▸ Given problem
Pull every line containing the word "part" from the records.

▸ Data
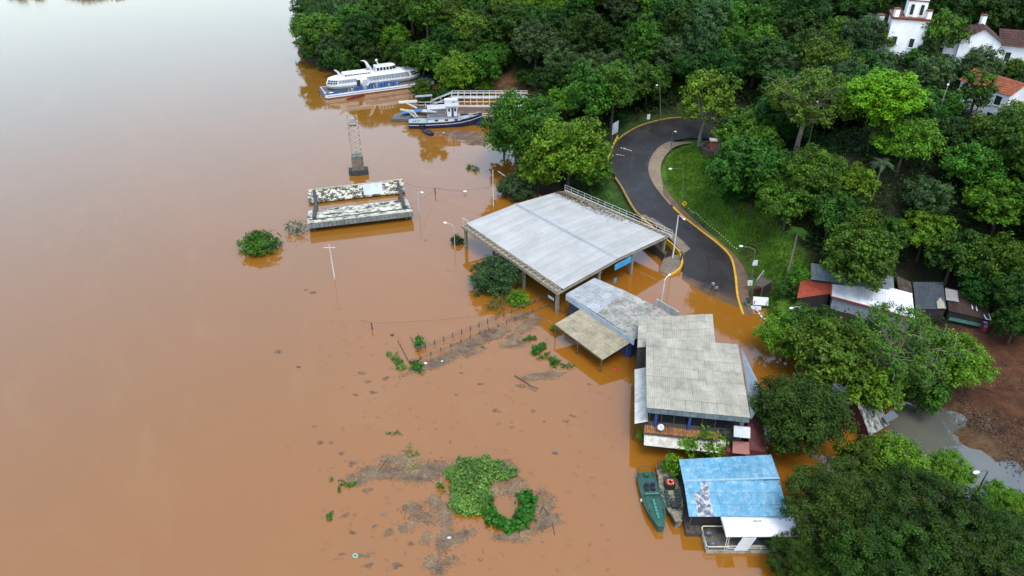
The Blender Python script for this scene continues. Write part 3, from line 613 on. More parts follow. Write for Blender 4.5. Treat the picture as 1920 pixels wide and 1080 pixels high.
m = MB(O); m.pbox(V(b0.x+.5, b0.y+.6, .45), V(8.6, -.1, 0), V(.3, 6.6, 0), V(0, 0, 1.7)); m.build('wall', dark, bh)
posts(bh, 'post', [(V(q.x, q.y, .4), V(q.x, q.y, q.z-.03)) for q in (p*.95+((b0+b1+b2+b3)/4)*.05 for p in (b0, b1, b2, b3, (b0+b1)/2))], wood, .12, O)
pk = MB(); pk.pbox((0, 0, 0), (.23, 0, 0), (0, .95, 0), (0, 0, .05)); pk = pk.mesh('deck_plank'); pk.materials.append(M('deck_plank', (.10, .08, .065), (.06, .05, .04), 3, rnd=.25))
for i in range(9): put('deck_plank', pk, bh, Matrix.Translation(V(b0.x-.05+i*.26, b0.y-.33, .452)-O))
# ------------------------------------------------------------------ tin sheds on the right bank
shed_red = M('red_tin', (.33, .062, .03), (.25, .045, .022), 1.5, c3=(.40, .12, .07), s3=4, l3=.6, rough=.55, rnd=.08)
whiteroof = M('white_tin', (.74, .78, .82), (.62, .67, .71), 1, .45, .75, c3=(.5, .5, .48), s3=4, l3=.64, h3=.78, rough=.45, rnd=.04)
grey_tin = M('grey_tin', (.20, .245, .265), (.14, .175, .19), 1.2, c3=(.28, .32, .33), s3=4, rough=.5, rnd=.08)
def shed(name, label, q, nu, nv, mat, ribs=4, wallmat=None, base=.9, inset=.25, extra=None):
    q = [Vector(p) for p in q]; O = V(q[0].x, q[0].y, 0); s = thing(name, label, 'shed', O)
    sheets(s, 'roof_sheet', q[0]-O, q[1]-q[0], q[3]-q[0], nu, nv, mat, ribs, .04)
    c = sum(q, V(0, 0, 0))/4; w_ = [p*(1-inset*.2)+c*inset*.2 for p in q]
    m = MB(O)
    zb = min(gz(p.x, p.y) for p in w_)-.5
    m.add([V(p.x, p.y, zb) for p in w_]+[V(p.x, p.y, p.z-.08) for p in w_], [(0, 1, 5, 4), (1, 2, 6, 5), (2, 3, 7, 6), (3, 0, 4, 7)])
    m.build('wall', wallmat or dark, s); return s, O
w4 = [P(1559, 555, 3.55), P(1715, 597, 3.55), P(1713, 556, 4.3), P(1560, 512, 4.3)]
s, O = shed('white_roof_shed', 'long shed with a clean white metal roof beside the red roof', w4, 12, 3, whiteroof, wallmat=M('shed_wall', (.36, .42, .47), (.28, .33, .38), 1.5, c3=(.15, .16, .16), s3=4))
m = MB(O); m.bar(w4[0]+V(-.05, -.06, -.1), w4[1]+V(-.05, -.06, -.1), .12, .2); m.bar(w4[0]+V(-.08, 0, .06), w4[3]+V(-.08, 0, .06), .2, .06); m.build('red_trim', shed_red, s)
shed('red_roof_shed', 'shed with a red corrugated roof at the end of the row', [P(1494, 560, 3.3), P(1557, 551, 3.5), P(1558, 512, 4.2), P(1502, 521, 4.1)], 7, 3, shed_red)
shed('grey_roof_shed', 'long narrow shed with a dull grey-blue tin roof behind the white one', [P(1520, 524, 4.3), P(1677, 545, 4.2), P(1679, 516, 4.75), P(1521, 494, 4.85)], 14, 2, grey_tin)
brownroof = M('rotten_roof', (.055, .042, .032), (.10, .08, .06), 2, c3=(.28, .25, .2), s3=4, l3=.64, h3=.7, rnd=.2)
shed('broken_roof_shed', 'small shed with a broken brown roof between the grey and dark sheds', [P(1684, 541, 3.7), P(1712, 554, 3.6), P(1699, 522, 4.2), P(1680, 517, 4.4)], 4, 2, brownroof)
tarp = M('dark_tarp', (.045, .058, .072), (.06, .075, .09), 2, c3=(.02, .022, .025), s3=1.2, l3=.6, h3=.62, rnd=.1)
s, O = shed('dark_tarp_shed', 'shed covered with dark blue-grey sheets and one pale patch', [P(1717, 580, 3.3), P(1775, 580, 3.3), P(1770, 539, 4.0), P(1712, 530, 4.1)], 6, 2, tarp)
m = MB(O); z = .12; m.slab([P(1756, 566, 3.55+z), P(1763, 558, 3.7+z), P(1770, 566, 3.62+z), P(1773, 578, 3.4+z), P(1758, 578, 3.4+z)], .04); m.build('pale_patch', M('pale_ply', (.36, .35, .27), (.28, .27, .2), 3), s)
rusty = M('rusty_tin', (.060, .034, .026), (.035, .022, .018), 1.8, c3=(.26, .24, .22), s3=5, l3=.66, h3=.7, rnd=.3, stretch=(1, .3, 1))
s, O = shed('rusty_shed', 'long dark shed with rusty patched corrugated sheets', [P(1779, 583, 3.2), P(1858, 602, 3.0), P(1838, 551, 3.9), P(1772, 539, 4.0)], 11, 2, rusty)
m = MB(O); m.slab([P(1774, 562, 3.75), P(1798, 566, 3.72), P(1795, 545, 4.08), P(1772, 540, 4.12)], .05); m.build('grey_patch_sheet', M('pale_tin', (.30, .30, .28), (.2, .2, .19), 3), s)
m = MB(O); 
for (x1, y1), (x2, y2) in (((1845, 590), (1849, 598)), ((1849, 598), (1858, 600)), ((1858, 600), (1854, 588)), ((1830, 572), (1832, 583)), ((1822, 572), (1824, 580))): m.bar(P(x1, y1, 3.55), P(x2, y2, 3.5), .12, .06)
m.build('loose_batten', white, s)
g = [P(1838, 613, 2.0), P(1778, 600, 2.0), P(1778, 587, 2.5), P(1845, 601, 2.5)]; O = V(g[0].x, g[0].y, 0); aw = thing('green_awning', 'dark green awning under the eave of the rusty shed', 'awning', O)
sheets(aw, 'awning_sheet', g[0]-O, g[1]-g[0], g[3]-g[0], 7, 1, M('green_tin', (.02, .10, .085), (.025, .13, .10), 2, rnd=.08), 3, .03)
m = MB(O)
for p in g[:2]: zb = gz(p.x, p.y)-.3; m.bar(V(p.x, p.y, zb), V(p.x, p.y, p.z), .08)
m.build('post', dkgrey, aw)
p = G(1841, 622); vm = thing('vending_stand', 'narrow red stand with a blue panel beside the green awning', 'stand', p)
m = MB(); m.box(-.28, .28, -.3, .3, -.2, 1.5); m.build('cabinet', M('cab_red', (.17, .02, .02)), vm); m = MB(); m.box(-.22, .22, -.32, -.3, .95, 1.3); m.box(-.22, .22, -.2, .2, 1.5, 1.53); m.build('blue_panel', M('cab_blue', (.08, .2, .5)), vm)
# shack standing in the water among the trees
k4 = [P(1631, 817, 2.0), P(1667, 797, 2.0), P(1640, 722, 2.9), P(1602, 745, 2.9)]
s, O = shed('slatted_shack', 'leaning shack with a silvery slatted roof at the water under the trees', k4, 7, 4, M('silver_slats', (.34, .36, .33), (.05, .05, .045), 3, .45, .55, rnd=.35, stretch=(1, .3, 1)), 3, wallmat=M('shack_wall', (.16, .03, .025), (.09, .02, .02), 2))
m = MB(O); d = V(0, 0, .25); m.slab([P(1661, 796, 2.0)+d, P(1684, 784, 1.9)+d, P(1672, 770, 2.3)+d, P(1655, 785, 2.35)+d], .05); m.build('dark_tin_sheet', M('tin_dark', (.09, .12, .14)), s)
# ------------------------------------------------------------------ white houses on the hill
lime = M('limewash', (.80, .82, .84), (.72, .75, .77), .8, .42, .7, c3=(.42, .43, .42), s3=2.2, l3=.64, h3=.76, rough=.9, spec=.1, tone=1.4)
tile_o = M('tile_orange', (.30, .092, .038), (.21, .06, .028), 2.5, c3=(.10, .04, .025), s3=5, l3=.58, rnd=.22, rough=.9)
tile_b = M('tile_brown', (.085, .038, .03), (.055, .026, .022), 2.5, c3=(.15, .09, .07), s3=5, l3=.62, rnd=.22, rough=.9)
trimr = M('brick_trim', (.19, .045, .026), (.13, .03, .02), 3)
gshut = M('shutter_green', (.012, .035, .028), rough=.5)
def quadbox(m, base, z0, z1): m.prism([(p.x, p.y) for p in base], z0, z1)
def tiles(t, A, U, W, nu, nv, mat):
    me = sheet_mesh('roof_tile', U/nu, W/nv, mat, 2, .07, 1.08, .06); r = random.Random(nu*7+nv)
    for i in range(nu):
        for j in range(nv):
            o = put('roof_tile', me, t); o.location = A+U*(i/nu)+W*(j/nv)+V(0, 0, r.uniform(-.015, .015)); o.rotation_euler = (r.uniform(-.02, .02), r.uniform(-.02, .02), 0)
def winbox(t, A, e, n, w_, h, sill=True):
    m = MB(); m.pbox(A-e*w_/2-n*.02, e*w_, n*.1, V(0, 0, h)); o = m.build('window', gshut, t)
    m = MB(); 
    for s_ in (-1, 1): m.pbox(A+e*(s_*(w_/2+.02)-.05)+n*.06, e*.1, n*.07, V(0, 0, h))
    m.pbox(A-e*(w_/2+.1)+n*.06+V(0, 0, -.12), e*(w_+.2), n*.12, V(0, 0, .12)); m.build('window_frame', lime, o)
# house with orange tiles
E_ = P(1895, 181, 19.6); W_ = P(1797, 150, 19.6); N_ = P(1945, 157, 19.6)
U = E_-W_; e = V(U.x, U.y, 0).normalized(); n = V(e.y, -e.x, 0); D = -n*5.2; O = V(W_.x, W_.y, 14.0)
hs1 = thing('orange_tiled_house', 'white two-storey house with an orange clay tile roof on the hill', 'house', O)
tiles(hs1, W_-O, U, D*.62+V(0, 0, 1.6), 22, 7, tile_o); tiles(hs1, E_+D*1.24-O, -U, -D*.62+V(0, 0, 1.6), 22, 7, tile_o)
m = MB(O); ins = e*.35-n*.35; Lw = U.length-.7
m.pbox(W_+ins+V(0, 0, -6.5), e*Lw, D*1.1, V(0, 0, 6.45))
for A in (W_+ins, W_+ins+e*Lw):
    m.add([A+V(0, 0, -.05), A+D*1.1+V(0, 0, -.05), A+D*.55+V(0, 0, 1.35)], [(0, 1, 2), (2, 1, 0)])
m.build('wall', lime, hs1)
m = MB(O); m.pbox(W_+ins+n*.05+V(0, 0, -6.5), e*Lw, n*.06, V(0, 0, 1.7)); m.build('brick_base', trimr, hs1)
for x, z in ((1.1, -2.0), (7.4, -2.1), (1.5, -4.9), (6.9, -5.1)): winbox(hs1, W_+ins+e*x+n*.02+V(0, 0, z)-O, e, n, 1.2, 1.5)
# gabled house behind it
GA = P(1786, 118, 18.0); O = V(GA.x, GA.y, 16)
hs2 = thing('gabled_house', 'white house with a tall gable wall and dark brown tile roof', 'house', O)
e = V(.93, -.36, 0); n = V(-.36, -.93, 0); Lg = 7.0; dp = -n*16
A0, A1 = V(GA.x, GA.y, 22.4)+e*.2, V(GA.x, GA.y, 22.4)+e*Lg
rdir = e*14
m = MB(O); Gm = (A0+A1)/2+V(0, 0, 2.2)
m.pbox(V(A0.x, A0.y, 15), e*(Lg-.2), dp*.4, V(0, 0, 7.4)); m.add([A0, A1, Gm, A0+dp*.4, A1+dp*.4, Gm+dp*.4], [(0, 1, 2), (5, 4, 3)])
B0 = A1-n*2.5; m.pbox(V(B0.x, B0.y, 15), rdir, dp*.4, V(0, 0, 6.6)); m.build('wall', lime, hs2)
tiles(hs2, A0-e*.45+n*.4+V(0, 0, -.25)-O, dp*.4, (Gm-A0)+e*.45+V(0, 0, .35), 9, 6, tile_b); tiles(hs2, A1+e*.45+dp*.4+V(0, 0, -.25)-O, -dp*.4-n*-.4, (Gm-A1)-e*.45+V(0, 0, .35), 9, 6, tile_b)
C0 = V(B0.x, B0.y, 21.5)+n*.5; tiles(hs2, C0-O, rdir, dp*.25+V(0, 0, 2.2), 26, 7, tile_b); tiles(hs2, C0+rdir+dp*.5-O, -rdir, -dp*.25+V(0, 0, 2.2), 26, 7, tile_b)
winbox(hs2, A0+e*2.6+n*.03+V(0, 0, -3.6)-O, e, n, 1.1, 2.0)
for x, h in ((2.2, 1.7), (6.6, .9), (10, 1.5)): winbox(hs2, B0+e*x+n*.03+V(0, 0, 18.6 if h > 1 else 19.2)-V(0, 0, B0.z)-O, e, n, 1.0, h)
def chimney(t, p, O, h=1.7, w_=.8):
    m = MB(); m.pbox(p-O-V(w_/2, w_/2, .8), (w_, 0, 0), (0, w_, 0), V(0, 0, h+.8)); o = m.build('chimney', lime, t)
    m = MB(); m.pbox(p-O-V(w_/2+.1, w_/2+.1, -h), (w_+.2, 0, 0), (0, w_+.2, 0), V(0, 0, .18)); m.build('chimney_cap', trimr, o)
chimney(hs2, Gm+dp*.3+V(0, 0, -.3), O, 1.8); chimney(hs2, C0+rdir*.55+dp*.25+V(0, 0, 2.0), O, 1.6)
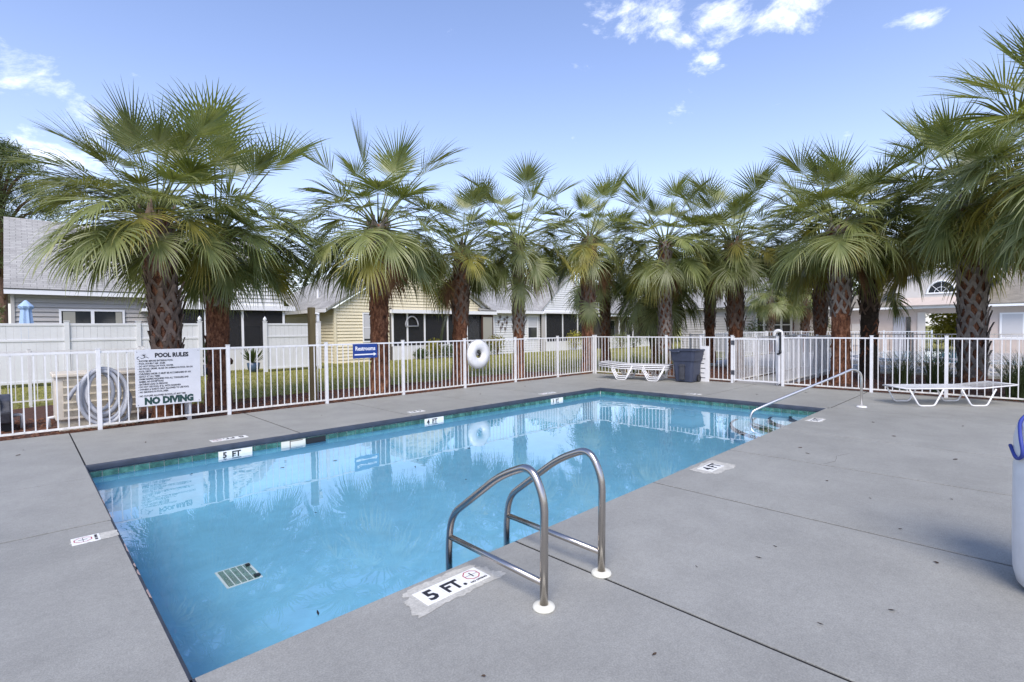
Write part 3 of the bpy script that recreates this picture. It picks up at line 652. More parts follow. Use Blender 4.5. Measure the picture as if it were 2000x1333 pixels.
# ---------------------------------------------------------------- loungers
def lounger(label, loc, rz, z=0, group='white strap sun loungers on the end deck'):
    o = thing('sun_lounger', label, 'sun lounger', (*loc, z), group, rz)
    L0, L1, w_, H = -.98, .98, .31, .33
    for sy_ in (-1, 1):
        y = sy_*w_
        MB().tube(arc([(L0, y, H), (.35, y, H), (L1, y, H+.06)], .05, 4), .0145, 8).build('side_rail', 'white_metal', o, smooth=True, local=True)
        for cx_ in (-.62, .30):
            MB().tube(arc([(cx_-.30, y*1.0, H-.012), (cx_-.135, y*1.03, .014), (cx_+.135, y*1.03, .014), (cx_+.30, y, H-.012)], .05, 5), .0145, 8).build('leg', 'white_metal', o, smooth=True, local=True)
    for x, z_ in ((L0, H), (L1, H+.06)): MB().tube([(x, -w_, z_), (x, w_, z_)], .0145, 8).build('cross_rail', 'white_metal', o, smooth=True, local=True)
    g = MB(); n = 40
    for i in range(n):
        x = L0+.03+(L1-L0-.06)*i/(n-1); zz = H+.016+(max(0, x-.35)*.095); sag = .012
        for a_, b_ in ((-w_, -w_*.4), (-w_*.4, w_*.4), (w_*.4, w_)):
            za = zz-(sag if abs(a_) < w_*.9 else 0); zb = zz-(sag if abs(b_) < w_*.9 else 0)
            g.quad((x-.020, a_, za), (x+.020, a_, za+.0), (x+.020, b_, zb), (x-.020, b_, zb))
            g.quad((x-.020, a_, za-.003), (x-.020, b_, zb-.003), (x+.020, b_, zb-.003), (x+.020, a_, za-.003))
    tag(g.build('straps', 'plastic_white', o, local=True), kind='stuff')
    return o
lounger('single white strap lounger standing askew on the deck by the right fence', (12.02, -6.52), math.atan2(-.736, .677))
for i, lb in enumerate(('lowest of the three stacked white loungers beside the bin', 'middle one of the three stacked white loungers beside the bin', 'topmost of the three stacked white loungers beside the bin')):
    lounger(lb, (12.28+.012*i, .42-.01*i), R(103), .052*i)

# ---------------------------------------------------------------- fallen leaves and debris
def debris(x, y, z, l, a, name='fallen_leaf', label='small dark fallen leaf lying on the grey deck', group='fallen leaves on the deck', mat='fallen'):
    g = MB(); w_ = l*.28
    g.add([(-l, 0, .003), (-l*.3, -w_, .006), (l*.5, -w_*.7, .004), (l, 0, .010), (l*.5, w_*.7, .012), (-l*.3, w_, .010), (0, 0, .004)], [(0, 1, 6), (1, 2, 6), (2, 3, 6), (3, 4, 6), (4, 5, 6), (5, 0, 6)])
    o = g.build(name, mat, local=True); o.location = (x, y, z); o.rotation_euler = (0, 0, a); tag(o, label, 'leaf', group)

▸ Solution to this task
The Blender Python script for this scene continues. Write part 3, from line 613 on. More parts follow. Write for Blender 4.5. Treat the picture as 1920 pixels wide and 1080 pixels high.
Write part 3 of the bpy script that recreates this picture. It picks up at line 652. More parts follow. Use Blender 4.5. Measure the picture as if it were 2000x1333 pixels.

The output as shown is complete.